Docker is the technology used to set up containers and is based on the kernel-based virtualization features built into the Linux kernel, while Kubernetes is the platform used to manage those containers and the applications running in them across multiple hosts (nodes) grouped into networks (clusters).

As the two platforms gained massive popularity for software development and deployment, Microsoft wanted Docker and Kubernetes to be able to run on Windows Server as well, but the Windows kernel lacked some of the process and filesystem isolation features that allowed containers to share the same kernel on Linux.

The company developed some of those features and integrated them for the first time in Windows Server 2016, enabling a feature called Windows containers. This supports two modes of isolation: process isolation, which is similar to how Linux containers work where all containers share the host OS kernel, and Hyper-V isolation, which uses Microsoft’s Hyper-V hypervisor to set up lightweight virtual machines meaning each container has its own kernel.

Hyper-V-based containers offer better isolation, but they have a higher cost on hardware resources since each container is essentially a full-blown virtual machine and not just a kernel-enforced security boundary. That’s why containers on Windows Server default to the process isolation mode—also known as silo containers—and users who run Docker on Windows Server, possibly coupled with the Azure Kubernetes Service (AKS) for management, are likely to use them.

What is the Siloscape malware?

According to researchers from Palo Alto Networks who found Siloscape, the malware can only escape from silo containers and not Hyper-V containers. It does so using a variation of an escape technique that researchers warned about last year. The method involves abusing symbolic links to mount the host file system by impersonating a process called CExecSvc that runs in Windows containers. 

“To execute the system call NtSetInformationSymbolicLink that enables the escape, one must gain SeTcbPrivilege first,” Palo Alto researcher Daniel Prizmant, explained in a blog post. “There are a few ways to do this. For example, in my tests, I injected a DLL into CExecSvc.exe, which has the relevant privileges, and executed NtSetInformationSymbolicLink from the CExecSvc.exe context. Siloscape, however, uses a technique called Thread Impersonation. This method has little documentation online and even fewer working examples. The most critical function for this technique is the undocumented system call NtImpersonateThread.”

The use of the little-known thread impersonation technique suggests that the malware’s developers are skilled and sophisticated. This is also reflected in their use of heavy obfuscation in the malware and the passing of C&C server information and password as an encrypted command line argument instead of embedding it in the binary itself.

According to Prizmant, this is the first documented malware that was designed to target Windows containers and Kubernetes clusters specifically. The attackers break into containers by exploiting new, but publicly known, remote code execution vulnerabilities in applications or web servers that run in the container.
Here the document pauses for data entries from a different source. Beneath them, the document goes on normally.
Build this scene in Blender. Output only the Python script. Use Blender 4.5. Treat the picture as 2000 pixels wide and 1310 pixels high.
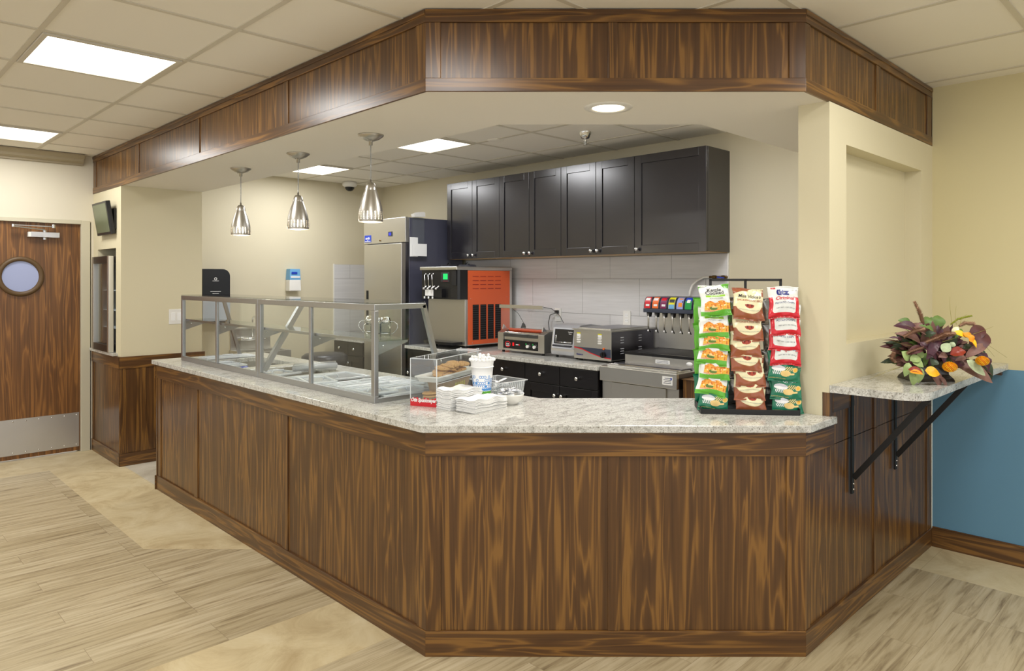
import bpy, bmesh, math, random
from math import sin, cos, pi, radians, sqrt, atan2
from mathutils import Vector, Matrix, noise

# ------------------------------------------------------------------ camera, world, exposure
for o in list(bpy.data.objects): bpy.data.objects.remove(o)
SC = bpy.context.scene
COL = SC.collection
cam = bpy.data.cameras.new('camera'); camo = bpy.data.objects.new('camera', cam); COL.objects.link(camo)
camo.location = (0, 0, 1.52); camo.rotation_euler = (pi/2, 0, -pi/4)
cam.sensor_width = 36; cam.lens = 1382/2000*36
cam.shift_x = -29.3/2000; cam.shift_y = -110.6/2000; cam.clip_start = .05
SC.camera = camo
w = bpy.data.worlds.new('world'); SC.world = w; w.use_nodes = True
w.node_tree.nodes['Background'].inputs[0].default_value = (.95, .97, 1.0, 1)
w.node_tree.nodes['Background'].inputs[1].default_value = 1.5
SC.view_settings.view_transform = 'Standard'; SC.view_settings.look = 'None'
SC.view_settings.gamma = 1; SC.view_settings.exposure = 0.0
try: SC.view_settings.use_curve_mapping = False
except Exception: pass

CEIL = 2.608
GX, GY, G = 1.29, 3.685, .61          # ceiling grid origin and pitch
PANEL_W = 15                          # watts of one ceiling panel
def area_light(x, y, z, sx, sy, watts, col=(1, 1, 1)):
    l = bpy.data.lights.new('panel_light', 'AREA'); l.shape = 'RECTANGLE'; l.size = sx; l.size_y = sy
    l.energy = watts; l.color = col
    o = bpy.data.objects.new('panel_light', l); COL.objects.link(o); o.location = (x, y, z)
    return o
# (grid column, grid row) of every 2x2 ceiling light; the photo shows the first four
LIGHTS = [(-1, 0), (-1, 4), (3, 1), (3, 4), (3, -3), (2, -6), (-1, -4), (-1, -8), (-5, -4), (-5, 0), (-5, 4), (3, -8), (-5, -8)]  # entry after the kitchen ones: added panel to brighten the shelf and right wall
LIGHT_W = {2: 18, 3: 17, 4: 17}

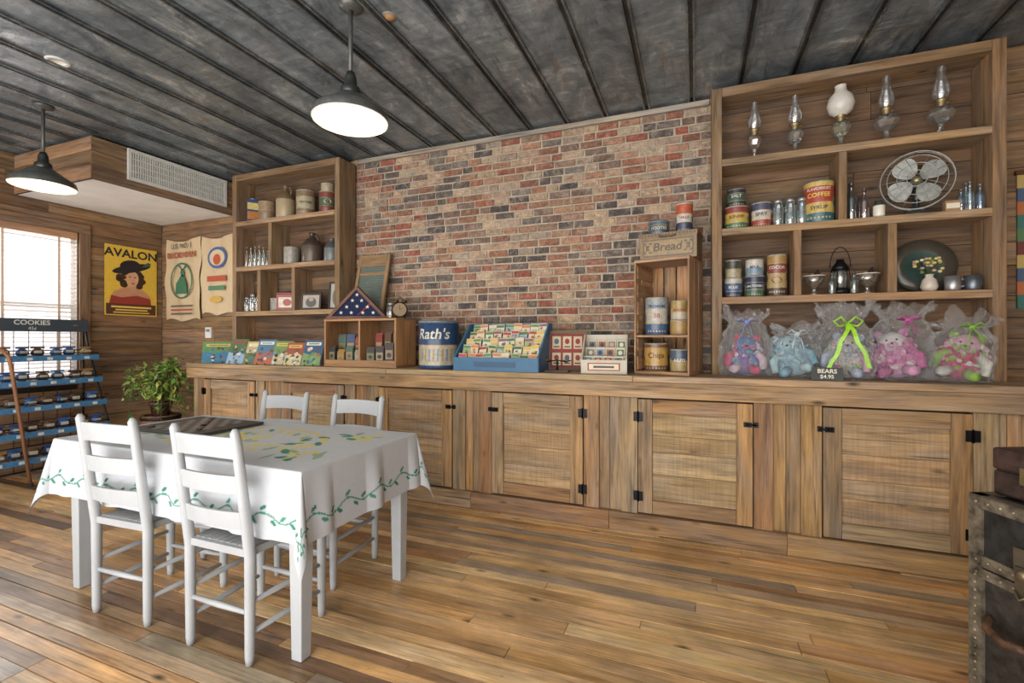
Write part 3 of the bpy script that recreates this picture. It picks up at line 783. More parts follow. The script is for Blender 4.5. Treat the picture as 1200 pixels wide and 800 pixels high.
tin(.255, 3.49, z2, .075, .15, [(.25, s(60, 110, 70)), (.7, s(196, 170, 74)), (1, s(140, 60, 46))], [('SUNNY', .035, .5, s(120, 30, 30))], 'green and yellow vintage food tin on the shelf')
tin(.255, 3.49, z2+.1505, .058, .12, [(.3, s(40, 44, 60)), (.75, s(60, 90, 76)), (1, s(40, 44, 60))], [('SALT', .034, .55, W_)], 'dark round salt tin stacked on another tin', lid=s(70, 72, 76))
tin(.405, 3.5, z2, .062, .165, [(.3, s(160, 60, 50)), (.7, s(206, 198, 176)), (1, s(70, 74, 104))], [('SPRY', .04, .5, s(40, 40, 100))], 'red white and blue tin on the shelf')
def jar(x, y, z, r, h, col, label, name='glass_jar', cat='jar', lid=s(170, 170, 172), fill=None, grp=None):
    e = thing(name, (x, y, z), label, cat, **(dict(group=grp) if grp else {}))
    m = M(); m.lathe([(0, 0), (r*.95, 0), (r, .01), (r, h*.72), (r*.75, h*.84), (r*.72, h*.88)], col, 0, 20); m.mk('jar_body', GLASS, parent=e)
    if fill: m = M(); m.lathe([(0, .003), (r*.9, .003), (r*.93, h*.5), (0, h*.5)], fill); m.mk('jar_contents', PAINT, parent=e)
    m = M(); m.lathe([(r*.72, h*.85), (r*.78, h*.85), (r*.78, h), (0, h)], lid); m.mk('jar_lid', METAL, parent=e)
    return e
for xx in (.50, .57, .635): jar(xx, 3.48, z2, .034, .175, (.82, .9, .92), 'clear glass canning jar with metal lid', grp='canning jars', fill=s(130, 140, 138))
tin(.73, 3.49, z2, .083, .255, [(.22, s(40, 104, 112)), (.48, s(212, 180, 90)), (.9, s(176, 62, 42)), (1, s(216, 186, 90))], [('FLAVORKIST', .03, .8, W_), ('COFFEE', .046, .65, s(226, 200, 96)), ('SYRUP', .04, .34, s(30, 60, 90))], 'large red, yellow and teal coffee tin')
def bottle(x, y, z, r, h, col, label, grp=None, stop=None, name='glass_bottle'):
    m = M(); m.lathe([(0, 0), (r*.95, 0), (r, .008), (r, h*.55), (r*.85, h*.64), (r*.36, h*.76), (r*.34, h*.95), (r*.44, h*.95), (r*.44, h), (r*.25, h)], col, 0, 18)
    if stop: m.cyl(0, 0, h*.96, h*1.06, r*.25, stop, 1, 10)
    return m.mk(name, [GLASS, PAINT], (x, y, z), label=label, category='bottle', **(dict(group=grp) if grp else {}))
bottle(.905, 3.5, z2, .036, .24, (.10, .14, .16), 'tall dark glass bottle on the shelf'); bottle(.965, 3.47, z2, .03, .19, (.45, .18, .05), 'amber glass bottle with cork', stop=s(150, 110, 70))
m = M(); m.lathe([(0, 0), (.027, 0), (.03, .01), (.03, .07), (.02, .085), (.022, .1), (0, .1)], [s(190, 190, 180)]*2+[s(220, 215, 200)]+[s(60, 60, 60)]*3); m.mk('salt_shaker', CERAM, (1.03, 3.44, z2), label='small white shaker with dark cap', category='shaker')
for i, (xx, hh, cc) in enumerate(((1.425, .13, (.45, .62, .76)), (1.465, .17, (.65, .8, .86)), (1.51, .15, (.4, .6, .8)), (1.485, .19, (.7, .82, .86)))):
    bottle(xx, 3.46 if i < 3 else 3.55, z2, .021, hh, cc, 'small blue glass bottle', 'small blue glass bottles')
m = M(); m.box(-.035, .035, -.02, .02, 0, .06, s(150, 116, 84)); m.rect(-.03, .03, .015, .045, .0205, W_); m.mk('small_box', PAPER, (1.37, 3.43, z2), bevel=.002, label='tiny tan cardboard box', category='box')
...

They then use the privilege escalation technique through CExecSvc.exe to escape the container and search for the kubectl.exe binary and configuration on the host system’s file system. Kubectl is a command-line tool that allows users to run commands against Kubernetes clusters, and its configuration file can contain the credentials needed to do so. The malware issues a Kubectl command to check if the compromised node has the permissions required to generate new deployments. If Kubectl is not found on the host, the attack is terminated.

Siloscape also deploys Tor on the host and uses it to connect to an .onion server address over the IRC protocol to wait for commands from the attackers. “Unlike other malware targeting containers, which are mostly cryptojacking-focused, Siloscape doesn’t actually do anything that will harm the cluster on its own,” Prizmant said. “Instead, it focuses on being undetected and untraceable and opens a backdoor to the cluster.”